*WHAT YOU NEED TO DO*: Reproduce each line exactly.

*DATASET SECTION*:
▽

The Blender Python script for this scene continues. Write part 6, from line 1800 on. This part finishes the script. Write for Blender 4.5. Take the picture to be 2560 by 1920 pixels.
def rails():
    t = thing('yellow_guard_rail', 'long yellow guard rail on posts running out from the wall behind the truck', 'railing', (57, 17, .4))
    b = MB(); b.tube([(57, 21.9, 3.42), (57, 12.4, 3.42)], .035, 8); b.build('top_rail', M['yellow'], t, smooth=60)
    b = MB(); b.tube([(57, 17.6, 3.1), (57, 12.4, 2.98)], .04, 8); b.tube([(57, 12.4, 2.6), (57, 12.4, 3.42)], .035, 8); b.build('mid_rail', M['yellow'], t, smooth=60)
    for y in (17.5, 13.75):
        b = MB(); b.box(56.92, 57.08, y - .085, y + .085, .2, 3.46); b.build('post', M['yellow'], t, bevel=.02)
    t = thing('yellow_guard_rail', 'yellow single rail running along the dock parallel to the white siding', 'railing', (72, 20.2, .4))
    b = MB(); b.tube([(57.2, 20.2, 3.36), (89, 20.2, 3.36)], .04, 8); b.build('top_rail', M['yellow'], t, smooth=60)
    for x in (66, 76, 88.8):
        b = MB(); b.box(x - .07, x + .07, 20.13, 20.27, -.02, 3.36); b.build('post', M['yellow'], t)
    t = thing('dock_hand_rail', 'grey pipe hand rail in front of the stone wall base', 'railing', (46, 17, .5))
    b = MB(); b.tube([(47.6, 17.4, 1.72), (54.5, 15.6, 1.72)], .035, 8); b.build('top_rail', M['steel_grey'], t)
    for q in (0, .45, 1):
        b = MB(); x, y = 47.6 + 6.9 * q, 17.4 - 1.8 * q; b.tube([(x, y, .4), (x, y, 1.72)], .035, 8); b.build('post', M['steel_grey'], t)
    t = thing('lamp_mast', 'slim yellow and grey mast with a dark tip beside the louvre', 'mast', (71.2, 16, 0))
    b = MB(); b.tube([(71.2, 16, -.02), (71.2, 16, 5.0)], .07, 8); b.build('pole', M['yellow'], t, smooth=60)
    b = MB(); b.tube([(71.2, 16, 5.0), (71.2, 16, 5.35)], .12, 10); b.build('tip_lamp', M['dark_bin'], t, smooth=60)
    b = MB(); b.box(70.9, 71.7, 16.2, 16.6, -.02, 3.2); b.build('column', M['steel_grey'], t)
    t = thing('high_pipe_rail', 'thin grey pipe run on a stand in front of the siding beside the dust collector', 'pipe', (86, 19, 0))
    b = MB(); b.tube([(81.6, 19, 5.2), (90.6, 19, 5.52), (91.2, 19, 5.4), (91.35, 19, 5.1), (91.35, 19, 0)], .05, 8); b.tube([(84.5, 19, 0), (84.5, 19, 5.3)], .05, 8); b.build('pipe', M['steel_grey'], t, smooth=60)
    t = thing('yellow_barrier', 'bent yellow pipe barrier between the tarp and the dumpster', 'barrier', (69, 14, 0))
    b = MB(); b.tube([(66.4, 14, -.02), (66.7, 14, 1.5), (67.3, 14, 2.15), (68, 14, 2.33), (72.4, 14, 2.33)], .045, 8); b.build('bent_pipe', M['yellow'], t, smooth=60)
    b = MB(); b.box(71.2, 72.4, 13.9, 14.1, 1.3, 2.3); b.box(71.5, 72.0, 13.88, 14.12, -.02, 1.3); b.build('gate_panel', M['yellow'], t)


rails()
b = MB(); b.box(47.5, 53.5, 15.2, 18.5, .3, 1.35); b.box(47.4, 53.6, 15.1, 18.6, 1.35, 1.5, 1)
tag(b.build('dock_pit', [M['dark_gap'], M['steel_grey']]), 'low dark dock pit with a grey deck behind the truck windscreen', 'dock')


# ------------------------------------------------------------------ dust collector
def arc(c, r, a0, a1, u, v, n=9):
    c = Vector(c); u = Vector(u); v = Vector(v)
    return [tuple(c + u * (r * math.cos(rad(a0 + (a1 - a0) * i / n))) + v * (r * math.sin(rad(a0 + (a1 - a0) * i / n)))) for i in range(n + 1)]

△

*SOLVED PROBLEM*:
The Blender Python script for this scene continues. Write part 6, from line 1800 on. This part finishes the script. Write for Blender 4.5. Take the picture to be 2560 by 1920 pixels.
def rails():
    t = thing('yellow_guard_rail', 'long yellow guard rail on posts running out from the wall behind the truck', 'railing', (57, 17, .4))
    b = MB(); b.tube([(57, 21.9, 3.42), (57, 12.4, 3.42)], .035, 8); b.build('top_rail', M['yellow'], t, smooth=60)
    b = MB(); b.tube([(57, 17.6, 3.1), (57, 12.4, 2.98)], .04, 8); b.tube([(57, 12.4, 2.6), (57, 12.4, 3.42)], .035, 8); b.build('mid_rail', M['yellow'], t, smooth=60)
    for y in (17.5, 13.75):
        b = MB(); b.box(56.92, 57.08, y - .085, y + .085, .2, 3.46); b.build('post', M['yellow'], t, bevel=.02)
    t = thing('yellow_guard_rail', 'yellow single rail running along the dock parallel to the white siding', 'railing', (72, 20.2, .4))
    b = MB(); b.tube([(57.2, 20.2, 3.36), (89, 20.2, 3.36)], .04, 8); b.build('top_rail', M['yellow'], t, smooth=60)
    for x in (66, 76, 88.8):
        b = MB(); b.box(x - .07, x + .07, 20.13, 20.27, -.02, 3.36); b.build('post', M['yellow'], t)
    t = thing('dock_hand_rail', 'grey pipe hand rail in front of the stone wall base', 'railing', (46, 17, .5))
    b = MB(); b.tube([(47.6, 17.4, 1.72), (54.5, 15.6, 1.72)], .035, 8); b.build('top_rail', M['steel_grey'], t)
    for q in (0, .45, 1):
        b = MB(); x, y = 47.6 + 6.9 * q, 17.4 - 1.8 * q; b.tube([(x, y, .4), (x, y, 1.72)], .035, 8); b.build('post', M['steel_grey'], t)
    t = thing('lamp_mast', 'slim yellow and grey mast with a dark tip beside the louvre', 'mast', (71.2, 16, 0))
    b = MB(); b.tube([(71.2, 16, -.02), (71.2, 16, 5.0)], .07, 8); b.build('pole', M['yellow'], t, smooth=60)
    b = MB(); b.tube([(71.2, 16, 5.0), (71.2, 16, 5.35)], .12, 10); b.build('tip_lamp', M['dark_bin'], t, smooth=60)
    b = MB(); b.box(70.9, 71.7, 16.2, 16.6, -.02, 3.2); b.build('column', M['steel_grey'], t)
    t = thing('high_pipe_rail', 'thin grey pipe run on a stand in front of the siding beside the dust collector', 'pipe', (86, 19, 0))
    b = MB(); b.tube([(81.6, 19, 5.2), (90.6, 19, 5.52), (91.2, 19, 5.4), (91.35, 19, 5.1), (91.35, 19, 0)], .05, 8); b.tube([(84.5, 19, 0), (84.5, 19, 5.3)], .05, 8); b.build('pipe', M['steel_grey'], t, smooth=60)
    t = thing('yellow_barrier', 'bent yellow pipe barrier between the tarp and the dumpster', 'barrier', (69, 14, 0))
    b = MB(); b.tube([(66.4, 14, -.02), (66.7, 14, 1.5), (67.3, 14, 2.15), (68, 14, 2.33), (72.4, 14, 2.33)], .045, 8); b.build('bent_pipe', M['yellow'], t, smooth=60)
    b = MB(); b.box(71.2, 72.4, 13.9, 14.1, 1.3, 2.3); b.box(71.5, 72.0, 13.88, 14.12, -.02, 1.3); b.build('gate_panel', M['yellow'], t)


rails()
b = MB(); b.box(47.5, 53.5, 15.2, 18.5, .3, 1.35); b.box(47.4, 53.6, 15.1, 18.6, 1.35, 1.5, 1)
tag(b.build('dock_pit', [M['dark_gap'], M['steel_grey']]), 'low dark dock pit with a grey deck behind the truck windscreen', 'dock')


# ------------------------------------------------------------------ dust collector
def arc(c, r, a0, a1, u, v, n=9):
    c = Vector(c); u = Vector(u); v = Vector(v)
    return [tuple(c + u * (r * math.cos(rad(a0 + (a1 - a0) * i / n))) + v * (r * math.sin(rad(a0 + (a1 - a0) * i / n)))) for i in range(n + 1)]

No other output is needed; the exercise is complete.